### Short task
Omit all pictures, then retype the data exactly as given.

:: Material provided ::

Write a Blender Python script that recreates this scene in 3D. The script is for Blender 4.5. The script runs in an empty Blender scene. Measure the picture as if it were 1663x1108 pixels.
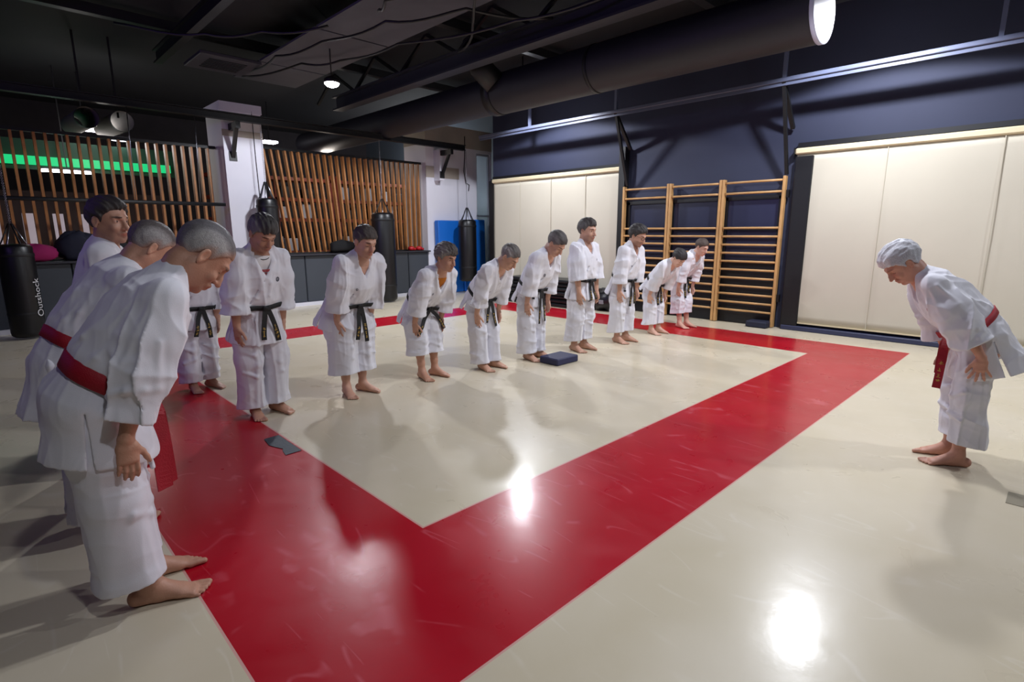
import bpy, math, random
import numpy as np
from mathutils import Vector, Matrix
from mathutils.bvhtree import BVHTree

# ================================================================ camera
scene = bpy.context.scene
col = scene.collection
CAM = np.array([-1.55216, -2.2928, 1.6]); PITCH, ROLL, YAW, FPX = .1985, -.0019, .7743, 880.155
def V(*a): return np.array(a, float)
def unit(v): v = np.asarray(v, float); return v/(np.linalg.norm(v)+1e-12)
_f = V(math.sin(YAW)*math.cos(PITCH), math.cos(YAW)*math.cos(PITCH), -math.sin(PITCH))
_r = V(math.cos(YAW), -math.sin(YAW), 0); _u = np.cross(_r, _f)
_r2, _u2 = _r*math.cos(ROLL)+_u*math.sin(ROLL), -_r*math.sin(ROLL)+_u*math.cos(ROLL)
cam = bpy.data.cameras.new('camera'); cam_o = bpy.data.objects.new('camera', cam); col.objects.link(cam_o)
cam.sensor_width = 36.; cam.lens = 36.*FPX/1663.; cam.clip_start = .05; cam.clip_end = 100
cam_o.matrix_world = Matrix(((_r2[0], _u2[0], -_f[0], CAM[0]), (_r2[1], _u2[1], -_f[1], CAM[1]), (_r2[2], _u2[2], -_f[2], CAM[2]), (0, 0, 0, 1)))
scene.camera = cam_o

# ================================================================ light and exposure
w = bpy.data.worlds.new('world'); scene.world = w; w.use_nodes = True
w.node_tree.nodes['Background'].inputs[0].default_value = (.72, .68, 1., 1)
w.node_tree.nodes['Background'].inputs[1].default_value = .07
scene.view_settings.view_transform = 'Standard'; scene.view_settings.look = 'None'
scene.view_settings.exposure = 0.; scene.view_settings.gamma = 1.; scene.view_settings.use_curve_mapping = False
scene.cycles.use_denoising = True
scene.cycles.max_bounces = 6
def spot(name, loc, power, r, color):
    l = bpy.data.lights.new(name, 'SPOT'); l.energy = power; l.shadow_soft_size = r; l.color = color; l.spot_size = math.radians(170); l.spot_blend = .12
    o = bpy.data.objects.new(name, l); o.location = loc; col.objects.link(o); return o
def point(name, loc, power, r, color):
    l = bpy.data.lights.new(name, 'POINT'); l.energy = power; l.shadow_soft_size = r; l.color = color
    o = bpy.data.objects.new(name, l); o.location = loc; col.objects.link(o); return o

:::

### Solution to this task
Write a Blender Python script that recreates this scene in 3D. The script is for Blender 4.5. The script runs in an empty Blender scene. Measure the picture as if it were 1663x1108 pixels.
import bpy, math, random
import numpy as np
from mathutils import Vector, Matrix
from mathutils.bvhtree import BVHTree

# ================================================================ camera
scene = bpy.context.scene
col = scene.collection
CAM = np.array([-1.55216, -2.2928, 1.6]); PITCH, ROLL, YAW, FPX = .1985, -.0019, .7743, 880.155
def V(*a): return np.array(a, float)
def unit(v): v = np.asarray(v, float); return v/(np.linalg.norm(v)+1e-12)
_f = V(math.sin(YAW)*math.cos(PITCH), math.cos(YAW)*math.cos(PITCH), -math.sin(PITCH))
_r = V(math.cos(YAW), -math.sin(YAW), 0); _u = np.cross(_r, _f)
_r2, _u2 = _r*math.cos(ROLL)+_u*math.sin(ROLL), -_r*math.sin(ROLL)+_u*math.cos(ROLL)
cam = bpy.data.cameras.new('camera'); cam_o = bpy.data.objects.new('camera', cam); col.objects.link(cam_o)
cam.sensor_width = 36.; cam.lens = 36.*FPX/1663.; cam.clip_start = .05; cam.clip_end = 100
cam_o.matrix_world = Matrix(((_r2[0], _u2[0], -_f[0], CAM[0]), (_r2[1], _u2[1], -_f[1], CAM[1]), (_r2[2], _u2[2], -_f[2], CAM[2]), (0, 0, 0, 1)))
scene.camera = cam_o

# ================================================================ light and exposure
w = bpy.data.worlds.new('world'); scene.world = w; w.use_nodes = True
w.node_tree.nodes['Background'].inputs[0].default_value = (.72, .68, 1., 1)
w.node_tree.nodes['Background'].inputs[1].default_value = .07
scene.view_settings.view_transform = 'Standard'; scene.view_settings.look = 'None'
scene.view_settings.exposure = 0.; scene.view_settings.gamma = 1.; scene.view_settings.use_curve_mapping = False
scene.cycles.use_denoising = True
scene.cycles.max_bounces = 6
def spot(name, loc, power, r, color):
    l = bpy.data.lights.new(name, 'SPOT'); l.energy = power; l.shadow_soft_size = r; l.color = color; l.spot_size = math.radians(170); l.spot_blend = .12
    o = bpy.data.objects.new(name, l); o.location = loc; col.objects.link(o); return o
def point(name, loc, power, r, color):
    l = bpy.data.lights.new(name, 'POINT'); l.energy = power; l.shadow_soft_size = r; l.color = color
    o = bpy.data.objects.new(name, l); o.location = loc; col.objects.link(o); return o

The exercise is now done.